Smith received a 10-year prison sentence in July 2022, after a jury convicted him of sexual exploitation of a child by possession of sexually exploitative material. He was arrested in 2021 for allegedly stalking a Post Falls Police Department employee and later arrested again and charged with violating a protective order. 

Electronics in Smith’s possession at the time of his arrest contained images of nude children, toddlers and infants, as well as other photos of children that did not qualify as pornography, according to court records. Smith had a prior felony conviction of injury to a child, stemming from a 2009 lewd conduct case. 

In 2022 and 2023, Smith submitted public records requests to the Post Falls Police Department, seeking police body camera and dash camera footage from his arrest Jan. 2, 2021. 

The Post Falls Police Department fulfilled the requests in part and denied them in part. The agency based the denial on the grounds that at least one requested video contained personal information and releasing it would “constitute an unwarranted invasion of personal privacy.” 

Under Idaho law, public records are exempt from disclosure in some circumstances. These include investigatory records compiled for law enforcement purposes by a law enforcement agency when producing such records would constitute “an unwarranted invasion of personal privacy.” 

The agency’s response also indicated that some records were unavailable at the time of the request because the agency only retains media for two years.

The sole remedy for a person “aggrieved by the denial of a request for disclosure” is to petition the district court to compel the public agency to make the information available to the public.” 

Legal counsel representing the Post Falls Police Department filed a motion to dismiss the lawsuit, arguing that the city and police department were not served with the suit until 297 days after the complaint was filed, well outside the 182-period allowed under the Idaho Rules of Civil Procedure. 

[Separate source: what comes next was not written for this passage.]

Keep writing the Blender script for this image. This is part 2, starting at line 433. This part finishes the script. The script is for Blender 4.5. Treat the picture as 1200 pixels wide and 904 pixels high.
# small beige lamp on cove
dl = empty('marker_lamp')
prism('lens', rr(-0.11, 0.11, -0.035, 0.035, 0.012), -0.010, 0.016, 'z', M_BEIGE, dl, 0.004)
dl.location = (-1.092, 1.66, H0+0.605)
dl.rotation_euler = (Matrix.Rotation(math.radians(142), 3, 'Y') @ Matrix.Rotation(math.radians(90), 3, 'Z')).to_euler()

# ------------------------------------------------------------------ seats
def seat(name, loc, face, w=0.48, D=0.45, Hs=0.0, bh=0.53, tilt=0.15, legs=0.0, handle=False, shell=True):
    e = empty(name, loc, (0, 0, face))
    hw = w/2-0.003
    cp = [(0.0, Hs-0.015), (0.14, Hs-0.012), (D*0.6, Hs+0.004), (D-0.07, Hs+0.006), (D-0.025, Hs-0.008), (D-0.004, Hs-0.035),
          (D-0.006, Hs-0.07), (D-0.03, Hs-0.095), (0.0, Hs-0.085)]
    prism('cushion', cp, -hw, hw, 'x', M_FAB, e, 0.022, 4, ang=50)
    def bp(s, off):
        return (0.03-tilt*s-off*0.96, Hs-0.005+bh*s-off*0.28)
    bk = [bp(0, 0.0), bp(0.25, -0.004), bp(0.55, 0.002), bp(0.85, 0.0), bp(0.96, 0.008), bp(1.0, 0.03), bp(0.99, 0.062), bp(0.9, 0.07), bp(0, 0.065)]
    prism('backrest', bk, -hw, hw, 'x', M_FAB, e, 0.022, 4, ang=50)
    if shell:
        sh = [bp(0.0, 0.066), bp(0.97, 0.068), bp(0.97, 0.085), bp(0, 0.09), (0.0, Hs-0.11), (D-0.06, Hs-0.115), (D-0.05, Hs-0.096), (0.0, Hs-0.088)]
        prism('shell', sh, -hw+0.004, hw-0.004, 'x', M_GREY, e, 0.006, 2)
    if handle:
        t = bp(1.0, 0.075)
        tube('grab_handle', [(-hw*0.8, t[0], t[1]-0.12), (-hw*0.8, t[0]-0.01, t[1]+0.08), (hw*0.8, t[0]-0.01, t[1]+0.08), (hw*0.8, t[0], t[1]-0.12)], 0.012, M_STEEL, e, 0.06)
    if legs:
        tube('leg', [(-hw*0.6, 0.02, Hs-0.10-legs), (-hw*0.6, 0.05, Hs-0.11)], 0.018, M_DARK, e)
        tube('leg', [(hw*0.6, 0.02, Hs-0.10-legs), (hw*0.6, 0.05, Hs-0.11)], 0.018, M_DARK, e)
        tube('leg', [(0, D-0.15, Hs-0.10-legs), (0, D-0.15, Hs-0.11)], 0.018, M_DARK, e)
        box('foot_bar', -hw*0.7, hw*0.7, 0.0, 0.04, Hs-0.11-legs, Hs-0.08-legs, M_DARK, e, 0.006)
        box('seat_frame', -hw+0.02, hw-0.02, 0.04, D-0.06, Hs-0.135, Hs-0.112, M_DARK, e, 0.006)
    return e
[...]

First District Judge Rich Christensen determined that service was not untimely in this case because an attorney representing the city filed a notice of appearance in April. Doing so is the equivalent of service of the process, the court ruled. 

“The court finds that voluntary appearance, as odd as that may be by itself, prevents the court from granting the motion to dismiss,” Christensen said Tuesday. 

As such, Christensen denied Post Falls’ motion to dismiss the case.